アクティブ・レンジャー日記 [近畿地区]

六甲山の秋(東お多福山)

2025年10月01日
神戸 中村高也
みなさま、こんにちは。神戸自然保護官事務所の中村です。暑かった夏もやっと終わりが近づき、神戸では日中の気温が30度を下回る日も出てきました。
そんな秋の気配が漂う中、先日は六甲山系の東側に位置し、瀬戸内海国立公園にも指定されている「東お多福山」に行ってきましたので、その様子をご紹介します。

六甲山系 東お多福山の紹介

標高697mの東お多福山は、芦屋市と神戸市の境界上に位置しており、山上からは東側の大阪方面の街並みを見下ろすことができます。
東お多福山山頂からの景色
すっかり秋になりました
東お多福山の特徴は、なんといっても山頂周辺に広い草原が存在していることです。
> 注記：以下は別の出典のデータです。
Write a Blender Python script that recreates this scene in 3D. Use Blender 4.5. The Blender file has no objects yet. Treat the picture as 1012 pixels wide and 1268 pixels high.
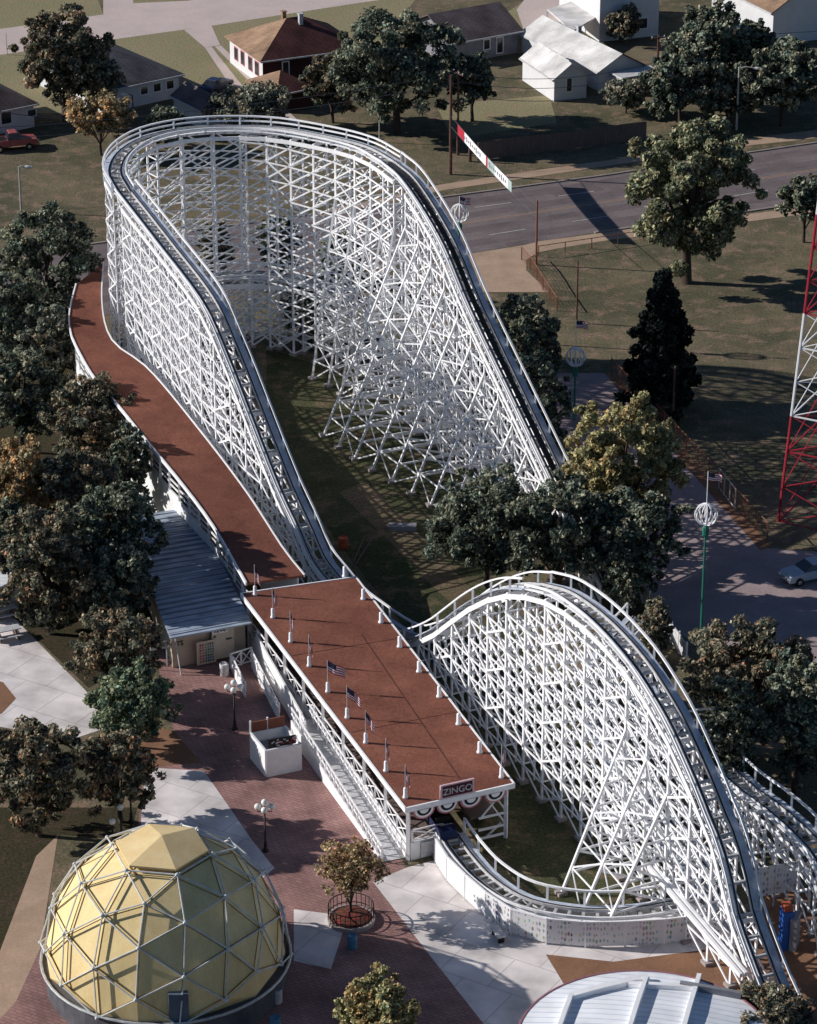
import bpy, math, random
import numpy as np
from mathutils import Vector as V
random.seed(5)
R = math.radians
scene = bpy.context.scene
COL = scene.collection
# ------------------------------------------------------------------ survey: aerial camera, used to read plan positions off the photograph
FPX, PW, PH, TH, CH = 3900.0, 1012.0, 1268.0, R(25), 106.0
_c, _s = math.cos(TH), math.sin(TH)
def _ray(px, py):
    u, v = (px-506)/FPX, (634-py)/FPX
    return u, _c+v*_s, -_s+v*_c
def G(px, py, z=0.0):
    d = _ray(px, py); t = (z-CH)/d[2]
    return V((d[0]*t, d[1]*t, z))
def T(px, top, base):
    y = G(506, base).y; d = _ray(px, top); t = y/d[1]
    return V((d[0]*t, y, CH+d[2]*t))
def scl(p):
    return FPX/(p.y*_c-(p.z-CH)*_s)
# ------------------------------------------------------------------ materials
def _nodes(name):
    m = bpy.data.materials.new(name); m.use_nodes = True
    return m, m.node_tree.nodes, m.node_tree.links, m.node_tree.nodes['Principled BSDF']
def mat(name, a, b=None, scale=1.5, rough=0.8, detail=6, spec=0.2, metal=0, bump=0.0, lo=.35, hi=.68, coord='Object', fine=0.0, stretch=None):
    m, n, l, p = _nodes(name)
    p.inputs['Roughness'].default_value = rough; p.inputs['Metallic'].default_value = metal
    p.inputs['Specular IOR Level'].default_value = spec
    b = b or tuple(x*.75 for x in a)
    tc = n.new('ShaderNodeTexCoord'); src = tc.outputs[coord]
    if stretch:
        mp = n.new('ShaderNodeMapping'); mp.inputs['Scale'].default_value = stretch; l.new(src, mp.inputs[0]); src = mp.outputs[0]
    t = n.new('ShaderNodeTexNoise'); t.inputs['Scale'].default_value = scale; t.inputs['Detail'].default_value = detail; t.inputs['Roughness'].default_value = .65
    l.new(src, t.inputs['Vector'])
    r = n.new('ShaderNodeValToRGB'); r.color_ramp.elements[0].position = lo; r.color_ramp.elements[1].position = hi
    r.color_ramp.elements[0].color = (*b, 1); r.color_ramp.elements[1].color = (*a, 1)
    l.new(t.outputs['Fac'], r.inputs[0]); out = r.outputs[0]
    if fine:
        t2 = n.new('ShaderNodeTexNoise'); t2.inputs['Scale'].default_value = scale*14; t2.inputs['Detail'].default_value = 4; l.new(src, t2.inputs['Vector'])
        mr = n.new('ShaderNodeMapRange'); mr.inputs['From Min'].default_value = .3; mr.inputs['From Max'].default_value = .7
        mr.inputs['To Min'].default_value = 1-fine; mr.inputs['To Max'].default_value = 1+fine; l.new(t2.outputs['Fac'], mr.inputs[0])
        mx = n.new('ShaderNodeVectorMath'); mx.operation = 'SCALE'; l.new(out, mx.inputs[0]); l.new(mr.outputs[0], mx.inputs['Scale']); out = mx.outputs[0]
    l.new(out, p.inputs['Base Color'])
    if bump:
        bp = n.new('ShaderNodeBump'); bp.inputs['Strength'].default_value = bump; bp.inputs['Distance'].default_value = .05
        l.new(t.outputs['Fac'], bp.inputs['Height']); l.new(bp.outputs[0], p.inputs['Normal'])
    return m
def brickmat(name, c1, c2, mortar, w=.5, h=.25, rot=0.0, msize=.03, rough=.85, axis='z', big=None):
    m, n, l, p = _nodes(name); p.inputs['Roughness'].default_value = rough; p.inputs['Specular IOR Level'].default_value = .15
    tc = n.new('ShaderNodeTexCoord'); mp = n.new('ShaderNodeMapping'); l.new(tc.outputs['Object'], mp.inputs[0])
    mp.inputs['Rotation'].default_value = (0, 0, rot) if axis == 'z' else (R(90), 0, rot)
    b = n.new('ShaderNodeTexBrick'); l.new(mp.outputs[0], b.inputs['Vector'])
    b.inputs['Color1'].default_value = (*c1, 1); b.inputs['Color2'].default_value = (*c2, 1); b.inputs['Mortar'].default_value = (*mortar, 1)
    b.inputs['Scale'].default_value = 1; b.inputs['Brick Width'].default_value = w; b.inputs['Row Height'].default_value = h; b.inputs['Mortar Size'].default_value = msize
    t = n.new('ShaderNodeTexNoise'); t.inputs['Scale'].default_value = .35; t.inputs['Detail'].default_value = 8; l.new(tc.outputs['Object'], t.inputs['Vector'])
    mr = n.new('ShaderNodeMapRange'); mr.inputs['From Min'].default_value = .3; mr.inputs['From Max'].default_value = .7; mr.inputs['To Min'].default_value = .6; mr.inputs['To Max'].default_value = 1.25
    l.new(t.outputs['Fac'], mr.inputs[0])
    mx = n.new('ShaderNodeVectorMath'); mx.operation = 'SCALE'; l.new(b.outputs['Color'], mx.inputs[0]); l.new(mr.outputs[0], mx.inputs['Scale'])
    l.new(mx.outputs[0], p.inputs['Base Color'])
    return m
def stripemat(name, a, b, period, axis=0, rot=0.0, rough=.5, width=.5, dirt=.25, metal=0, spec=.3):
    """ribs or planks running across a surface, a procedural wave in object space"""
    m, n, l, p = _nodes(name); p.inputs['Roughness'].default_value = rough; p.inputs['Metallic'].default_value = metal; p.inputs['Specular IOR Level'].default_value = spec
    tc = n.new('ShaderNodeTexCoord'); mp = n.new('ShaderNodeMapping'); mp.inputs['Rotation'].default_value = (0, 0, rot); l.new(tc.outputs['Object'], mp.inputs[0])
    sx = n.new('ShaderNodeSeparateXYZ'); l.new(mp.outputs[0], sx.inputs[0])
    d = n.new('ShaderNodeMath'); d.operation = 'DIVIDE'; d.inputs[1].default_value = period; l.new(sx.outputs[axis], d.inputs[0])
    f = n.new('ShaderNodeMath'); f.operation = 'FRACT'; l.new(d.outputs[0], f.inputs[0])
    r = n.new('ShaderNodeValToRGB'); r.color_ramp.elements[0].position = max(.01, width-.08); r.color_ramp.elements[1].position = width+.08
    r.color_ramp.elements[0].color = (*a, 1); r.color_ramp.elements[1].color = (*b, 1); l.new(f.outputs[0], r.inputs[0])
    t = n.new('ShaderNodeTexNoise'); t.inputs['Scale'].default_value = .7; t.inputs['Detail'].default_value = 9; l.new(tc.outputs['Object'], t.inputs['Vector'])
    mr = n.new('ShaderNodeMapRange'); mr.inputs['From Min'].default_value = .3; mr.inputs['From Max'].default_value = .7; mr.inputs['To Min'].default_value = 1-dirt; mr.inputs['To Max'].default_value = 1+dirt
    l.new(t.outputs['Fac'], mr.inputs[0])
    mx = n.new('ShaderNodeVectorMath'); mx.operation = 'SCALE'; l.new(r.outputs[0], mx.inputs[0]); l.new(mr.outputs[0], mx.inputs['Scale'])
    l.new(mx.outputs[0], p.inputs['Base Color'])
    return m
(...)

秋になるとその草原にはススキを初めとする草原性の植生がハイカーたちを楽しませています。
秋の草原と自生する野草(オミナエシ)
秋の草原とオミナエシ
東お多福山に広がる草原は自然にできた植生ではなく、人為的干渉によって置き代わった代償植生です。人の暮らしに近い山である六甲山では、かつて生活のために人々が山に入って草木を刈り取っていたことにより、自然と草原が維持されてきました。その後生活様式の変遷に伴って山に人の手が入らなくなることにより、刈り取りも減少し、この東お多福山も草原が失われてしまいました。そこでかつてのススキ草原を再生しようと、地元の有志団体である、東お多福山草原保全・再生研究会が中心となって平成19年より活動を始め、その結果、草原が復元、維持され、現在では六甲山に残る数少ない草原の山となっています。
繁茂するネザサの刈り取り
草原の維持のためにネザサを刈り取ります
今回は東お多福山に残る草原の紹介と、草原維持のために行われているササ刈りの様子をお届けしました。夏がひと段落して六甲山もハイカーが多くなり、秋の登山シーズンを迎えています。ぜひ六甲山系に上られる際は、東お多福山にも一度足を運んでみてはいかがでしょうか。